I see that a move to revive the defunct Uganda Airlines is
gathering momentum in certain circles.
There are all the well-worn arguments for the plot; that the
airline will bring pride to Uganda or that it will increase tourist numbers to
the country or that passenger numbers into Entebbe have increased and this will
make another airline more viable or (the most childish of the lot) that
everybody has one so we should have one too!
None of these answers even begins to answer the critical
question, “What would a government backed Uganda Airlines do for travellers
that is not being done for them now?”
Uganda Airlines was wound up in 2001 after a failed privatization
attempt and the unsustainability of the huge cost of keeping it afloat – about
$10m a month at the time. Incidentally the privatization of the airline was
subverted by incessant sniping by a parliament which also put paid to several
other projects like the initial Bujagali power project.
At the time the airline was running a single Boeing 737 on
the Entebbe-Nairobi route, with little to no hope of the fleet being expanded.
In the period since its closure travellers in and out of Entebbe
have more than tripled to 1.2m last year. These are being ferried by the 20 or
so airlines that now operate out of the airport.
One would like to believe the promoters of this scam – sorry
scheme, would like to build a world class airline (otherwise where is the pride
in a slap dash operation?) that will eventually reach as far and wide as the
Ugandan traveller flies.
"Apart from the fact that government doing business is a bad idea, it is that government would spend billions of dollars (not shillings) not only in setting such an airline up but baby seating it to profitability over many years even decades...
In a country like Uganda’s where health and education
services are inadequate to the point of hopelessness and our infrastructure is
in dire need of repair and expansion, it does not take Nobel prize in economics
to see there are better, if not more profitable ways to employ those billions.
For us opportunity cost is real not just a theory in the text books.
We have been without an airline for a decade and Ugandan
pride has not fallen as a result. People have continued to fly into the country,
more so than when we had an airline and we do not need an airline to keep up in
the mine-is-bigger-than-yours boyish games with our neighbours.
Ali Adel knows a thing or two about setting up airlines,
having set up the award winning budget airline Air Arabia, and his experience
is that it takes $50 to $200m to set up a budget airline. Setting up a regular
airline therefore would cost multiples of that.

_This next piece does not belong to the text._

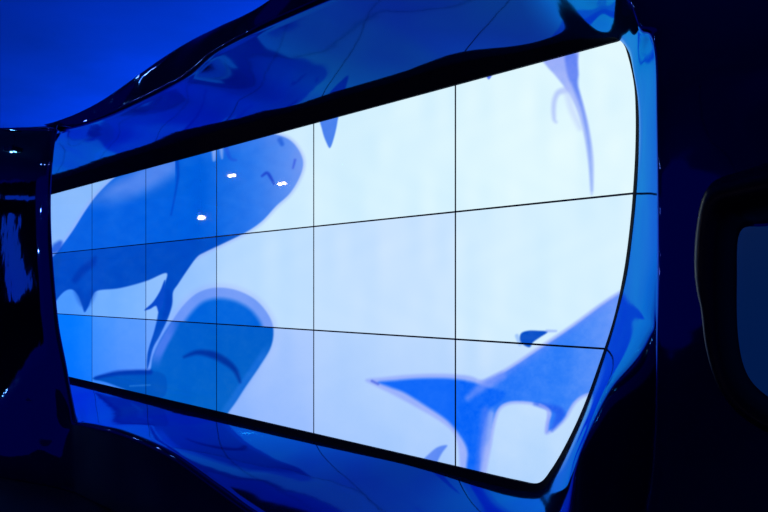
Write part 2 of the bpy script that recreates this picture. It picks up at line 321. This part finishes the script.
# ------------------------------------------------------------------ sculpted wall around the opening
def top(x): return HOR + VT * (x - XV)
def bot(x): return HOR + (VT + 3 * RATIO) * (x - XV)      # foot of the visible picture
def t0(x): return top(x) - np.interp(x, [60, 190, 300, 455, 560], [.036, .037, .028, .027, .019]) * (x - XV)
def b0(x): return bot(x) + .0125 * (x - XV)
KEY = [ # edge of picture, inner edge of glossy reveal, front edge, its distance, outer face, roundness of the reveal
    ((-10, top(-10)), (-30, t0(-30)), (57, 133), .66, (30, 127), 1),
    ((40, top(40)), (40, t0(40)), (63, 131.5), .62, (44, 124.5), 1),
    ((90, top(90)), (90, t0(90)), (70, 130), .58, (57, 121), 1),
    ((150, top(150)), (150, t0(150)), (90, 125), .54, (80, 112), 1),
    ((200, top(200)), (200, t0(200)), (118, 114.5), .54, (108, 96.5), 1),
    ((256, top(256)), (256, t0(256)), (165, 92), .56, (158, 61), 1),
    ((285, top(285)), (285, t0(285)), (190, 78), .60, (190, 41), 1),
    ((313, top(313)), (313, t0(313)), (216, 56), .65, (218, 27), 1),
    ((350, top(350)), (350, t0(350)), (258, 34), .70, (262, 5), 1),
    ((400, top(400)), (400, t0(400)), (310, 11), .70, (330, -48), 1),
    ((455, top(455)), (455, t0(455)), (360, -10), .70, (390, -120), 1),
    ((530, top(530)), (520, t0(520) + 3), (430, -40), .70, (520, -330), 1),
    ((590, top(590)), (570, 40), (505, -55), .70, (660, -520), 1),
    ((613, top(613)), (600, 38), (582, -28), .70, (760, -600), 1),
    ((622, 41), (617, 38.5), (616, -18), .70, (900, -650), 1),
    ((629, 60), (630.5, 55), (633, 12), .70, (1050, -650), 1),
    ((634, 85), (636, 82), (641, 33), .70, (1150, -300), 1),
    ((635.5, 110), (638, 110), (651, 38), .70, (1200, 0), 1),
    ((635.5, 140), (638, 140), (656, 60), .70, (1200, 100), 1),
    ((634, 175), (636.5, 175), (657, 120), .70, (1200, 180), 1),
    ((630.5, 220), (633, 220), (658, 210), .70, (1200, 240), 1),
    ((624, 270), (626.5, 270.5), (658, 280), .70, (1200, 300), 1.15),
    ((614, 317), (616, 318), (657, 335), .70, (1200, 380), 1.9),
    ((600, 361), (602, 362), (656, 385), .70, (1200, 500), 6),
    ((584, 405), (586.5, 406), (654, 440), .70, (1200, 700), 22),
    ((568, 440), (571, 442), (648, 500), .70, (1200, 1200), 30),
    ((552, 468), (555, 472), (634, 560), .70, (1000, 1200), 14),
    ((538, 483), (541, 490), (600, 610), .70, (800, 1050), 7),
    ((515, bot(515)), (518, b0(515)), (530, 610), .70, (650, 900), 3),
    ((455, bot(455)), (455, b0(455)), (420, 580), .70, (450, 740), 1.5),
    ((400, bot(400)), (400, b0(400)), (320, 545), .70, (345, 650), 1),
    ((350, bot(350)), (350, b0(350)), (255, 508), .70, (270, 610), 1),
    ((313, bot(313)), (313, b0(313)), (218, 482), .70, (225, 570), 1),
    ((256, bot(256)), (256, b0(256)), (170, 449), .70, (170, 540), 1),
    ((200, bot(200)), (200, b0(200)), (126, 430), .70, (120, 515), 1),
    ((150, bot(150)), (150, b0(150)), (100, 424), .70, (80, 498), 1),
    ((100, bot(100)), (100, b0(100)), (86, 421.5), .70, (40, 480), 1),
    ((60, bot(60)), (56, b0(56)), (78, 420), .70, (10, 470), 1),
    ((-10, bot(-10)), (-30, b0(-30)), (73, 400), .70, (-60, 445), 1),
    ((-10, 340), (-30, 340), (66, 362), .70, (-140, 400), 1),
    ((-10, 315), (-30, 315), (59, 325), .70, (-150, 350), 1),
    ((-10, 280), (-30, 280), (54.5, 280), .70, (-150, 290), 1),
    ((-10, 250), (-30, 250), (51.5, 235), .70, (-150, 230), 1),
    ((-10, 230), (-30, 228), (51, 195), .70, (-150, 175), 1),
    ((-10, 218), (-30, 214), (53, 160), .70, (-130, 135), 1),
]
NK = len(KEY)
def fixfloor(u, z): return u, z
L_m = [pix(*k[0], .018) for k in KEY]; L_0 = [pix(*k[1], .035) for k in KEY]
L_1 = [pix(*k[2], k[3]) for k in KEY]
N2 = .76
L_2 = []
for i, k in enumerate(KEY):
    u, z = pix(*k[4], k[3] + .06)
    L_2.append((u, max(0.0, min(CEIL, z))))
SUB = 10
A_m, A_0, A_1, A_2 = [cr(a, True, SUB) for a in (L_m, L_0, L_1, L_2)]
A_2[:, 1] = np.clip(A_2[:, 1], 0, CEIL)
NA = len(A_m)
N_1 = cr([(k[3], 0) for k in KEY], True, SUB)[:, 0]
RND = np.maximum(1, cr([(k[5], 0) for k in KEY], True, SUB)[:, 0])
B_0 = cr([k[1] for k in KEY], True, SUB); B_1 = cr([k[2] for k in KEY], True, SUB)
# black border round the picture
V = [W(a[0], .004 if False else .018, a[1]) for a in A_m] + [W(a[0], .035, a[1]) for a in A_0]
V += [W(a[0], .002, a[1]) for a in A_m]
F = [(i, (i + 1) % NA, NA + (i + 1) % NA, NA + i) for i in range(NA)] + [(2 * NA + i, 2 * NA + (i + 1) % NA, (i + 1) % NA, i) for i in range(NA)]
o = struct(link('trim_1', V, F, M_black)); 

def lump(u, z, s=0.0):
    return noise.noise(Vector((u * .9 + s, z * 1.3, 7.3 + s)))
rings = []
UB = pix(80, 400, .7)[0]
SR = 34
def mk(i, p, n, amp):
    u, z = p
    d = amp * lump(u, z); e = amp * lump(u, z, 31.)
    return W(u + d, n + e, z + d * .6)
# reveal
for s in np.linspace(0, 1, SR):
    ring = []
    for i in range(NA):
        a, b_ = A_0[i], A_1[i]
        bul = math.sin(math.pi * s)
        t = s
        p = a + (b_ - a) * t
        rr = RND[i]
        n = .035 + (N_1[i] - .035) * (1 - (1 - s) ** rr)
        wv = min(1, (rr - 1) / .6)
        if wv > 0:
            q = B_0[i] + (B_1[i] - B_0[i]) * s
            p = p * (1 - wv) + np.array(pix(q[0], q[1], n)) * wv
        amp = .035 * bul
        ring.append(mk(i, p, n, amp))
    rings.append(ring)
# rounded front lip
for th in (20, 40, 60, 80):
    ring = []; t = math.radians(th)
    for i in range(NA):
        d = A_2[i] - A_1[i]; d = d / (np.hypot(*d) + 1e-6)
        r = min(.035, .4 * np.hypot(*(A_2[i] - A_1[i])))
        ring.append(W(*(A_1[i] + d * r * (1 - math.cos(t)))[:1], N_1[i] + r * math.sin(t), (A_1[i] + d * r * (1 - math.cos(t)))[1]))
    rings.append(ring)
# outer face
SF = 40
for s in np.linspace(0, 1, SF)[1:]:
    ring = []
    for i in range(NA):
        d = A_2[i] - A_1[i]; L = np.hypot(*d) + 1e-6; a = A_1[i] + d / L * min(.035, .4 * L)
        p = a + (A_2[i] - a) * s
        far = min(1, s * L / .5)
        n = N_1[i] + .035 + .025 * s + far * (1 - s ** 4) * (.0 if p[0] < UB else .06) * lump(p[0] * 1.6, p[1] * 1.4, 5.)
        if p[0] < UB: n += .36 * far * float(sm(np.array(UB - p[0]), -.2, 1.3)) * (1 - float(sm(np.array(p[1]), .05, 1.25)))
        ring.append(W(p[0], n, p[1]))
    rings.append(ring)
# top of the wall turns back
for (dn, dz) in ((-.05, .0), (-.3, .0), (-.9, .0)):
    ring = []
    for i in range(NA):
        p = A_2[i]; ring.append(W(p[0], N_1[i] + .06 + dn, max(0, p[1] + (dz if p[1] > 1.2 and p[1] < CEIL - .05 else 0))))
    rings.append(ring)
V = [v for r in rings for v in r]; F = []
for j in range(len(rings) - 1):
    for i in range(NA):
        k = (i + 1) % NA; F.append((j * NA + i, j * NA + k, (j + 1) * NA + k, (j + 1) * NA + i))
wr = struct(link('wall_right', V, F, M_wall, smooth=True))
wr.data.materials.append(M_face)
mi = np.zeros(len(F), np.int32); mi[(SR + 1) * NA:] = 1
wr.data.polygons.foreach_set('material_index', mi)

# ------------------------------------------------------------------ floor, ceiling, other walls
def quad(name, u0, u1, n0, n1, z, m, th):
    v, f = box_uz(u0, u1, n0, n1, z, z + th); return struct(link(name, v, f, m))
quad('floor', -22, 6, -7, 14, -.1, M_floor, .1)
quad('ceiling', -22, 6, -7, 14, CEIL, M_ceil, .1)

# ------------------------------------------------------------------ second sculpted opening, further right along the wall
def niche():
    root = bpy.data.objects.new('wall_niche', None); COL.objects.link(root)
    out = [(738, 232), (762, 226), (800, 224), (850, 230), (880, 260), (885, 320), (870, 380), (830, 408), (790, 408), (762, 394), (744, 372), (736, 335), (735, 280)]
    inn = cr([pix(x, y, .80) for x, y in out], True, 6)
    cen = inn.mean(0); base = W(cen[0], .8, inn[:, 1].min()); root.location = base
    root['label'] = 'dim blue glowing recess with thick dark rounded rim at the right edge'; root['category'] = 'wall niche'
    V = []; F = []; n = len(inn); prof = []
    wd = np.array([.10 + .10 * max(0, math.sin(math.atan2(p[1] - cen[1], -(p[0] - cen[0])) )) for p in inn])
    for t in np.linspace(0, math.pi, 13):
        for i, p in enumerate(inn):
            d = (p - cen) / np.hypot(*(p - cen)); q = p + d * wd[i] * (1 - math.cos(t)) / 2
            V.append(W(q[0], .62 + .26 * math.sin(t) ** .8 if t < 1.6 else .60 + .28 * math.sin(t), q[1]) - base)
    for j in range(12):
        for i in range(n): k = (i + 1) % n; F.append((j * n + i, j * n + k, (j + 1) * n + k, (j + 1) * n + i))
    link('rim', V, F, M_rim, root, smooth=True)
    V = [W(p[0], .785, p[1]) - base for p in inn] + [W(p[0], .765, p[1]) - base for p in inn]
    F = [tuple(range(n)), tuple(range(2 * n - 1, n - 1, -1))] + [(i, n + i, n + (i + 1) % n, (i + 1) % n) for i in range(n)]
    link('back_panel', V, F, M_glow, root)
M_rim = mat('dark_blue_rim', (0.001, 0.003, 0.015), .35, spec=.25)
M_glow = mat('dim_blue_lit_acrylic', (0.0, 0.01, 0.05), .25, emis=(0, .009, .06), estr=1)
niche()

# ------------------------------------------------------------------ added off-view glowing panel, there only to be mirrored in the left column
def mirror(px, py, Yv, n0):
    P = Vector(((px - 384) / FPX * Yv, Yv, CAMZ + (HOR - py) / FPX * Yv))
    npl = P.x * NRM.x + P.y * NRM.y - D0 - n0
    return P - NRM * (2 * npl)
def slab(name, pts, off, m, root, base, th=.05):
    a, b_, c_ = pts[0], pts[1], pts[-1]; nn = (b_ - a).cross(c_ - a).normalized(); n = len(pts)
    V = [p + nn * off - base for p in pts] + [p + nn * (off + th) - base for p in pts]
    F = [tuple(range(n)), tuple(range(2 * n - 1, n - 1, -1))] + [(i, n + i, n + (i + 1) % n, (i + 1) % n) for i in range(n)]
    return link(name, V, F, m, root)
M_refl = mat('reflection_panel_glow', (0, 0, 0), .2, emis=(.04, .30, 1.0), estr=.6)
YV = 10.5
root = bpy.data.objects.new('reflection_panel', None); COL.objects.link(root)
A = mirror(-6, 300, YV, .74); B = mirror(44, 300, YV, .74); base = Vector(((A.x + B.x) / 2, (A.y + B.y) / 2, 0)); root.location = base
root['label'] = 'added unseen blue panel mirrored as a patch in the left column'; root['category'] = 'reflection panel'
def poly(pp): return [mirror(x, y, YV, .74) for x, y in pp]
zf = HOR + CAMZ / YV * FPX
slab('body', poly([(-8, 185), (50, 185), (50, zf), (-8, zf)]), -.14, M_house, root, base, .12)
slab('screen', poly([tuple(q) for q in cr([(5, 222), (10, 214), (17, 216), (18, 240), (24, 262), (33, 284), (22, 296), (14, 302), (9, 290), (5, 255)], True, 5)]), -.02, M_refl, root, base, .02)  # glow outlined as the patch mirrored in the left column
slab('reflection_strip', poly([(3, 195), (45, 197), (45, 200), (3, 199)]), -.02, M_refl, root, base, .02)  # glowing strip added for a reflected line on the column

# ------------------------------------------------------------------ pendant spotlights over the hall
def lathe(r0, r1, z0, z1, n=16, cx=0, cy=0):
    V = [(cx + r * math.cos(2 * math.pi * i / n), cy + r * math.sin(2 * math.pi * i / n), z) for r, z in ((r0, z0), (r1, z1)) for i in range(n)]
    F = [(i, (i + 1) % n, n + (i + 1) % n, n + i) for i in range(n)] + [tuple(range(n - 1, -1, -1)), tuple(range(n, 2 * n))]
    return V, F
LZ = 2.9
def pendant(P, label, lr=.02):
    root = bpy.data.objects.new('pendant_spotlight', None); COL.objects.link(root); root.location = P
    root['label'] = label; root['category'] = 'lamp'; root['group'] = 'pendant spotlights over the hall'
    link('rod', *lathe(.01, .01, .09, CEIL - P.z, 8), M_can, root)
    link('canopy', *lathe(.05, .05, CEIL - P.z - .03, CEIL - P.z), M_can, root)
    v, f = box_uz(-.14, .14, -.06, .06, 0, .09)
    link('housing', [p - W(0, 0, 0) for p in v], f, M_can, root)
    for sgn in (-1, 1):
        bm_v, bm_f = lathe(lr, lr, -lr, .0, 14)
        c = RIGHT * (.07 * sgn)
        link('lens', [Vector(q) + c for q in bm_v], bm_f, M_lamp, root)
HANG = 'small twin warm spotlight on a thin rod, '
for k, (x, y) in enumerate([(180, 171), (232, 175), (282, 183)]):
    LH = (4.1, 3.9, 3.6)[k]; Yv = (LH - CAMZ) / ((HOR - y) / FPX)
    pendant(mirror(x, y, Yv, 0.0), HANG + ('mirrored behind the left column top', 'mirrored in the big shark flank', 'mirrored by the big shark mouth')[k], .026)
for u, n, h, r, t in [(-2.0, 7.5, 3.4, .02, 'behind the viewer on the left'), (1.0, 7.0, 3.4, .02, 'behind the viewer at the centre'), (3.2, 5.0, 3.4, .02, 'behind the viewer on the right'),
                      (-15.95, 4.2, 2.15, .05, 'hung lowest at the far left end'), (-15.7, 4.75, 2.55, .05, 'second lowest at the far left end'),
                      (-14.6, 5.4, 3.3, .05, 'higher one at the far left end')]:
    pendant(W(u, n, h), HANG + t, r)
for k, (x, y) in enumerate([(665, 180), (674, 198), (682, 216), (10, 143)]):
    pendant(mirror(x, y, (3.4 - CAMZ) / ((HOR - y) / FPX), .76), HANG + ('top of three mirrored in the right wall', 'middle of three mirrored in the right wall', 'bottom of three mirrored in the right wall', 'mirrored highest on the left column', 'mirrored lower on the left column')[k], .022 if k < 3 else .009)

When asked what he would tell someone trying to start an
airline he said, “I would say don’t do it,” going on to explain that an airline
is more than just airplanes, having seats and ticketing.
“Your number-one challenge is to gain credibility in the
marketplace from the customers because there are a lot of airlines and you’re
coming in new, so why should people travel with you or trust you? That’s always
going to be the biggest challenge. Second, is traffic rights. Traffic rights
are already allocated to all the airlines, people on the slot and everyone
else, so why should you be getting a share of that cake when you don’t have it
now? Another challenge is the ability to bring in so many different components
of this business under one roof. One other challenge is finding the right
talent to help you run the business. You need a very strong team to take this
forward.”
But I am sure the people at Civil Aviation Authority and the
Transport ministry know all this and that I should be preaching to the
converted. But apparently not.
Somebody once said something to the effect that in
explaining the reason for war there is always the stated reason and then the
real reason. The stated reasons for this enterprise do not stand up to scrutiny
– the proposed airline will add no value to the passenger experience at
Entebbe, the real reasons we can only guess at.
On Wednesdays within thirty minutes of each other six
airlines make arrivals, two of them being the larger airbuses of Emirates and
Qatar airlines. There are massive delays as our rudimentary airport struggles
to process the passengers at lunch time on Wednesday. Clearing through Dubai
airport, which sees more passengers going through it in a week than Entebbe
sees in a year, is comparatively quicker experience on any day.
"If the government feels that money is burning holes in its pockets, let it beef up Entebbe airports capacity to handle the increasing number of passengers (And we are not talking about the perfunctory rehabilitation that was done for CHOGM), improve regional airports and market Uganda as a choice destination to attract more visitors...
Or maybe we should look deepper into the real reasons for
this renewed clamour for the revival of Uganda Airlines?